This is the last straw for me. I took Americablog's pledge.
Melody Barnes seems to be a shining example of the kind of person I expected Barack Obama to surround himself with when I voted for him for President. She is Obama's Senior Domestic Policy Advisor, and Director of his Domestic Policy Council. A tape of a speech she gave at the Boston College of Law included a response to a question about same-sex marriage. When the White House got the tape, they went through the Agonies of the Damned over two full days determining whether they'd let Boston College make it public or not. Eventually the White House saw that it would be futile to try and censor it.
Like the President she works for, and so many others in the administration, Barnes is articulate, humane, self-possessed, good-humored and exceptionally intelligent. But look at the damage done to all that because of the administration's decision to side with the Catholic Church and the National Organization for Marriage. I was going to say the administration is incoherent on same-sex marriage, but it is not - the Obama administration opposes our equality.
That prevents the most senior advisors like Barnes from issuing a simple declarative sentence - "I support same-sex marriage" - even when it is clear that is her position. Instead, when asked a direct question, she has to speak in the wild circumlocutions and detours that are now becoming characteristic of this administration on this topic:
"I guess I would respond in a couple of different ways. One, I appreciate, I really appreciate your frustration and your disappointment with the president's position on this issue. He has taken a position, and at the same time, he has also articulated the number of ways that he wants to try and move the ball forward for gay, lesbian and transgendered Americans, including signing the repeal of the Defense of Marriage Act, and a whole host of other things that we've started to do to model as a leader in terms of what the federal government is doing, as well as to encourage changes both in the military, in the workplace, and certainly with regard to hate crimes."

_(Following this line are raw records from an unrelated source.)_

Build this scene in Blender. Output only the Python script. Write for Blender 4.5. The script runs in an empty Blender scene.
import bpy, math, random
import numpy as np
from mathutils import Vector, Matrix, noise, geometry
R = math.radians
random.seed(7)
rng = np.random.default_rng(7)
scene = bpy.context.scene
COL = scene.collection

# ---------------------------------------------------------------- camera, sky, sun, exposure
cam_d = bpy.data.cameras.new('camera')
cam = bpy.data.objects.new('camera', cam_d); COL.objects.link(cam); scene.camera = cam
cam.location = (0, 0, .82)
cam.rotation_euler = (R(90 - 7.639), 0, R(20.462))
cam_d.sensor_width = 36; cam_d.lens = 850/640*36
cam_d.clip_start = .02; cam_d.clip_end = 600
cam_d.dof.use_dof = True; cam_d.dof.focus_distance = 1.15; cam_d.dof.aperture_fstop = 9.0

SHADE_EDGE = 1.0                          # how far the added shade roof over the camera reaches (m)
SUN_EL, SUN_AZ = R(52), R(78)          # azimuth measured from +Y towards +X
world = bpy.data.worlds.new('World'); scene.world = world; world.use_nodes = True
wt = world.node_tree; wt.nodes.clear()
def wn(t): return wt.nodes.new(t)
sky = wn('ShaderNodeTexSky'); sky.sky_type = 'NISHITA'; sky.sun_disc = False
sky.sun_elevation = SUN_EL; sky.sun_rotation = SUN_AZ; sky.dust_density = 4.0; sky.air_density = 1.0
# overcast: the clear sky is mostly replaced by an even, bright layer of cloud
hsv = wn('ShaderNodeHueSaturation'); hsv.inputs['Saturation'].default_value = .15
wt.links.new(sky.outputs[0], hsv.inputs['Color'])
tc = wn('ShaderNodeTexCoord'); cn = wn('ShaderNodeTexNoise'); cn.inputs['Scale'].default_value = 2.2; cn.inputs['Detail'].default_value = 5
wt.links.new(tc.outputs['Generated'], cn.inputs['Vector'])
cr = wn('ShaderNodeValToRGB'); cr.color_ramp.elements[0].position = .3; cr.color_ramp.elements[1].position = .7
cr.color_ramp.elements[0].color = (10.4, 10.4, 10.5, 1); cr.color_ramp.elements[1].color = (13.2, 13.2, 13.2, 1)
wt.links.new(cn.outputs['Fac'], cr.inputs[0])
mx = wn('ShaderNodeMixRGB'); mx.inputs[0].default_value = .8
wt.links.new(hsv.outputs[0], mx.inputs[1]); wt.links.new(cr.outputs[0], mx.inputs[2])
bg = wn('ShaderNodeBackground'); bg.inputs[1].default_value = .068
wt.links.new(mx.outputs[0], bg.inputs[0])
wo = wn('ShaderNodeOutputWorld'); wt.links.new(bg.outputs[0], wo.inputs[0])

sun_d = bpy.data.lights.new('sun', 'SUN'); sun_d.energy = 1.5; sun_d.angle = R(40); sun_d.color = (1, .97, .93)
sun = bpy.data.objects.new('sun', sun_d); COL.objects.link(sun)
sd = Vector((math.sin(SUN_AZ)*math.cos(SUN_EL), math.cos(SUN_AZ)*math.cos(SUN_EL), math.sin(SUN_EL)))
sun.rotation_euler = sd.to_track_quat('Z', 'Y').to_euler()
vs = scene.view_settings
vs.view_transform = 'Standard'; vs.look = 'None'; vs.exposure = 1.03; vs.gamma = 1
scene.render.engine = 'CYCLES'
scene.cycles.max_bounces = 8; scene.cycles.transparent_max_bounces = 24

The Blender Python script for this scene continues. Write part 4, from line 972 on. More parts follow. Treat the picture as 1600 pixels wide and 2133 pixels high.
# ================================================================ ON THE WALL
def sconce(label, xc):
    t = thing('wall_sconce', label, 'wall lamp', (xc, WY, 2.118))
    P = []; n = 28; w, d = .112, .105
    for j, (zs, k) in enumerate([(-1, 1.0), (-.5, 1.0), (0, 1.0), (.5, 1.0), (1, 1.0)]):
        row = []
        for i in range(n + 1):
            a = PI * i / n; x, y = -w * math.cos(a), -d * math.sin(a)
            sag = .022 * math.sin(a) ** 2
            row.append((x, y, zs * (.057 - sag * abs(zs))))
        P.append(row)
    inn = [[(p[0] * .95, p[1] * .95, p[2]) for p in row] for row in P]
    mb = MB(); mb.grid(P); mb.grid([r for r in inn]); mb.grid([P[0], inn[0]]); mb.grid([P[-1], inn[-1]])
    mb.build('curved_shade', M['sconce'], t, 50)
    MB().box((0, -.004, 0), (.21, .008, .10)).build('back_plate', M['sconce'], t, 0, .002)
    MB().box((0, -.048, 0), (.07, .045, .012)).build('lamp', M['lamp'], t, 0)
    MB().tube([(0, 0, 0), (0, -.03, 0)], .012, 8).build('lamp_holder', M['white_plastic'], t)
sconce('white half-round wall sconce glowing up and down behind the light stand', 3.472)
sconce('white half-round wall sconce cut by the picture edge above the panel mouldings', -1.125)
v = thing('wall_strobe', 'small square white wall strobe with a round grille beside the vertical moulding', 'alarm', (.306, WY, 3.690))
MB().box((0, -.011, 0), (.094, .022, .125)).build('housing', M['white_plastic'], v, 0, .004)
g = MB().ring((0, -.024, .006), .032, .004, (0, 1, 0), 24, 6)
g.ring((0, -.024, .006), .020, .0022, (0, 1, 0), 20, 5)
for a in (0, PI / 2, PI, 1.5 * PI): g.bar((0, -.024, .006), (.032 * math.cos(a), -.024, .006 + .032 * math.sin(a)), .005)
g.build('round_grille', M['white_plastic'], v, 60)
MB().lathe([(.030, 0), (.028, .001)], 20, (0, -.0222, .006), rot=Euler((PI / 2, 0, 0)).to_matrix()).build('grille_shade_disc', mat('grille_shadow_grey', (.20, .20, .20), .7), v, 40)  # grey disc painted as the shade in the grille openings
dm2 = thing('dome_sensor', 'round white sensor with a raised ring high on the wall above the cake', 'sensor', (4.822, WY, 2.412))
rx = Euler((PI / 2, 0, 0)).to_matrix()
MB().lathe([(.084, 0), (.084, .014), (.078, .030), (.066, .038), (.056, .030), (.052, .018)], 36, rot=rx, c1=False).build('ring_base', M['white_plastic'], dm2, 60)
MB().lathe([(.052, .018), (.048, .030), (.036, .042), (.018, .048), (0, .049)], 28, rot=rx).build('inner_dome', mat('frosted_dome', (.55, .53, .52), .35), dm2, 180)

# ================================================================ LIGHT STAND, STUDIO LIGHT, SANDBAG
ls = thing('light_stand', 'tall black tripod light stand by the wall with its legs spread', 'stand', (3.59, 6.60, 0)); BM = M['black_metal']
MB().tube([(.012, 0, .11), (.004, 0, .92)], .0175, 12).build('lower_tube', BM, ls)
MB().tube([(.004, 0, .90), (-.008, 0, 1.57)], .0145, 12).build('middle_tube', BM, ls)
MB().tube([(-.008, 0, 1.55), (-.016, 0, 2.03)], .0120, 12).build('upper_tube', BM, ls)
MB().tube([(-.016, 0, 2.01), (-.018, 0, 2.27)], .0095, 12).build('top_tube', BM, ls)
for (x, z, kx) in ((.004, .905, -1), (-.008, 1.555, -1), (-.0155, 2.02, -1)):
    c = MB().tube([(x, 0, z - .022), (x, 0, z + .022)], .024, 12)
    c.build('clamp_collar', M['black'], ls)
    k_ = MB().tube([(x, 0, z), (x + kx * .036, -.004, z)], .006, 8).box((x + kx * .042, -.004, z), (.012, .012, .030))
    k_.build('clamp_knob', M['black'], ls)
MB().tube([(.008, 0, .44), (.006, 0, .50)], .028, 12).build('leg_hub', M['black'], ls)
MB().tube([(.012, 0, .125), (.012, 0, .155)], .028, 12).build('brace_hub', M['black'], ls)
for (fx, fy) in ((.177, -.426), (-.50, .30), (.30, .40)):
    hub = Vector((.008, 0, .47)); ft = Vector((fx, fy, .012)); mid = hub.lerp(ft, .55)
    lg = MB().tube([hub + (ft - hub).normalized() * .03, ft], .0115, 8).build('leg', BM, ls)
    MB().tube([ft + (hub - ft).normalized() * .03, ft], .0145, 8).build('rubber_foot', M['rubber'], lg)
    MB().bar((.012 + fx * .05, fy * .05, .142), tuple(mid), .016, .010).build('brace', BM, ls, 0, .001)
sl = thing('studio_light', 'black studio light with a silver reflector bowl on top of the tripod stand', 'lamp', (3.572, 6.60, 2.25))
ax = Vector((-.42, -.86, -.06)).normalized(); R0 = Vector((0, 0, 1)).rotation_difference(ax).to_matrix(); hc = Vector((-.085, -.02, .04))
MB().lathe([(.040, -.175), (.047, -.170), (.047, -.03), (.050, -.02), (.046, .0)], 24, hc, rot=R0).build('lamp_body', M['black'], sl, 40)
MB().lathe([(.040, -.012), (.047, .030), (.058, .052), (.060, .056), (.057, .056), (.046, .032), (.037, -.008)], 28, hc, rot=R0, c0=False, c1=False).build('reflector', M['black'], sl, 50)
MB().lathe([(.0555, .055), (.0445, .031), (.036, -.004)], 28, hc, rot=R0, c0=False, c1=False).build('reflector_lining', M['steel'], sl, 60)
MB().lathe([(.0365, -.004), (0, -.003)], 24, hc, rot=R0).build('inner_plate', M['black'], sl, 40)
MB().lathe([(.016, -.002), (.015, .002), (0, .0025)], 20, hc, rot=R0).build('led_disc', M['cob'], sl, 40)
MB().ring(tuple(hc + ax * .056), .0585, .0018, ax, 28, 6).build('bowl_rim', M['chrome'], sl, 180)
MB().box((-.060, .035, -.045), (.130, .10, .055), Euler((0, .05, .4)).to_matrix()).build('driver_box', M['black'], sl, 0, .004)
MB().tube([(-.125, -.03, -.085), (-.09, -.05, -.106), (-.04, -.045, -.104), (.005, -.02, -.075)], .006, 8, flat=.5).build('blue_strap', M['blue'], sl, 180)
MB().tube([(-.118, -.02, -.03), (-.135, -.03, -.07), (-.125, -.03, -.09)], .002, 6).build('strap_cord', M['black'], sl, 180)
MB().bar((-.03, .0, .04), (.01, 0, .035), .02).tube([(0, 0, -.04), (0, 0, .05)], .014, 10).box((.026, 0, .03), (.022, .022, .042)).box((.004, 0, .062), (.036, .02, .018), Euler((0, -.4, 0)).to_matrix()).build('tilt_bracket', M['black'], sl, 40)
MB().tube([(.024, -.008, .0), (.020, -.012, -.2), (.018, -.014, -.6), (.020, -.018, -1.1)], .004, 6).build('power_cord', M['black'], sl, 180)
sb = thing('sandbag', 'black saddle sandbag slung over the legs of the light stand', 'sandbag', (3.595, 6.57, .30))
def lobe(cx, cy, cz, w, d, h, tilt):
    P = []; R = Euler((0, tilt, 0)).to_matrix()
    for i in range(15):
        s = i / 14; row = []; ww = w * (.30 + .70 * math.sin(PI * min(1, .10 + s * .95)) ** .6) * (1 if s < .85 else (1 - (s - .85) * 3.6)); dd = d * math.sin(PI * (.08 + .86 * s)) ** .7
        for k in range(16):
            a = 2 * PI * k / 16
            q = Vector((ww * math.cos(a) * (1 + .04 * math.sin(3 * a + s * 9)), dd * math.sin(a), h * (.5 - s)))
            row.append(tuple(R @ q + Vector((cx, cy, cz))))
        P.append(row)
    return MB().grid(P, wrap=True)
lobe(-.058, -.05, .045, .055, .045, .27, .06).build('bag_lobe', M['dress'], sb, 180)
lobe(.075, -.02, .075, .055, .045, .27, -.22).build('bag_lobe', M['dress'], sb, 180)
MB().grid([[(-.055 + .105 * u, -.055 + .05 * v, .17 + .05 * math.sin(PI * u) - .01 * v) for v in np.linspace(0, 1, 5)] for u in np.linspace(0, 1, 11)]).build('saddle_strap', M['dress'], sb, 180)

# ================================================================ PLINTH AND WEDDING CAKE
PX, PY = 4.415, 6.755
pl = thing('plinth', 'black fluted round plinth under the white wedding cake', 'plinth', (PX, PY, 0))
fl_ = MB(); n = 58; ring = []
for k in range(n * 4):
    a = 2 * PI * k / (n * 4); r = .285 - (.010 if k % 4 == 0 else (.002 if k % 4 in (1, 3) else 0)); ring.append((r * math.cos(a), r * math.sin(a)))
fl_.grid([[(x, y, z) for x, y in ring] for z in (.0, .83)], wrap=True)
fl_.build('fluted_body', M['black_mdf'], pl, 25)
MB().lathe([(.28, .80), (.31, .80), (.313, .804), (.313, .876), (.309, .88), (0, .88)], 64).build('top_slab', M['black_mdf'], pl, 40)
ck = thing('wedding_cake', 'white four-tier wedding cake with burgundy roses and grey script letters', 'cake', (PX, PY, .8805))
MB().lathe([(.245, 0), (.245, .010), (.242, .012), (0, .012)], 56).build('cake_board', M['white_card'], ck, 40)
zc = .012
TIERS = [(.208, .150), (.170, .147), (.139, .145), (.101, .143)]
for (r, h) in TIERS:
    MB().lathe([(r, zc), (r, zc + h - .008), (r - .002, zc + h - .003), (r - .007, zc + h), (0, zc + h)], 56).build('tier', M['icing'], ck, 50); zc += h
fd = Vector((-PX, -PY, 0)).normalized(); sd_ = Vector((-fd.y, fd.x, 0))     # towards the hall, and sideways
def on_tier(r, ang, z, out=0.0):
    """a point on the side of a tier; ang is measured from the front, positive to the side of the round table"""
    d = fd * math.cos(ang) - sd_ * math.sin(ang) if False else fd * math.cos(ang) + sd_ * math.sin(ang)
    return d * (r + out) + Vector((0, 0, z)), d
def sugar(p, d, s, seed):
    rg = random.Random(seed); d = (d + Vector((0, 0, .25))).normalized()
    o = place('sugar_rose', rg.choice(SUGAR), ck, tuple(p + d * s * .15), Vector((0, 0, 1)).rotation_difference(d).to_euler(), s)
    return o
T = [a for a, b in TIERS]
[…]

For the record, the President's position in same-sex marriage is this: "I'm a Christian. And so, although I try not to have my religious beliefs dominate or determine my political views on this issue, I do believe that tradition, and my religious beliefs say that marriage is something sanctified between a man and a woman."
While that is a position, it is not an argument. Rather, it is indistinguishable from the positions (not arguments) adopted by the Vatican and NOM - which is to say, it is unchallengeable in any civic forum. And it is intended to be unchallengeable in any civic forum. References to tradition and particularly sanctification have little purpose other than to short circuit any opposition - certainly any secular opposition, which is what the President was being asked about.
So when Barnes says . . .
"when I walk into the White House . . . I work to put all arguments in front of the president, [but] as you say, I also work for the president. And we have very robust policy conversations, very robust constitutional conversations with the White House counsel, and others about these issues, and we'll see what happens from there"
. . . it's hard to believe she's talking about same-sex marriage. What policy or "robust constitutional" conversation can you have with a man who tells all of the American people in response to a secular question that his religious beliefs say that marriage is "something sanctified between a man and a woman"?
The tragedy of this - for both the President and for us - is that he knows better, and we all know that he knows better. He is presiding over the historical turning point, not for gay rights in general, but for marriage in particular, and he is stuck in reverse. The President's opposition is giving support to the very people who hate him as much as they resist us.
It says everything that the most articulate president in my lifetime - on the most controversial issues like race, the Middle East, war, and all the rest - is reduced to verbal sputters and clichés on gay marriage. That's all there is on the other side - on his side; if there were anything reasonable to argue, he'd have done so.
This has to be hard on his own conscience; he has to know that his opposition to equality will stain his legacy. But it is our lives - and the hopes we had - that he is playing with here. And it is decent people like Melody Barnes whose best is being corrupted and tortured to serve the Administration's retrograde cynicism.
Sadly, the President's party has to follow his lead. That's why I had to take the pledge, and I urge others to do so. The President is encouraging a rot in his own party, the same rot of prejudice that is invigorating the worst of the Republicans, and terrifying their best.
That is not what I voted for, and I cannot possibly support it.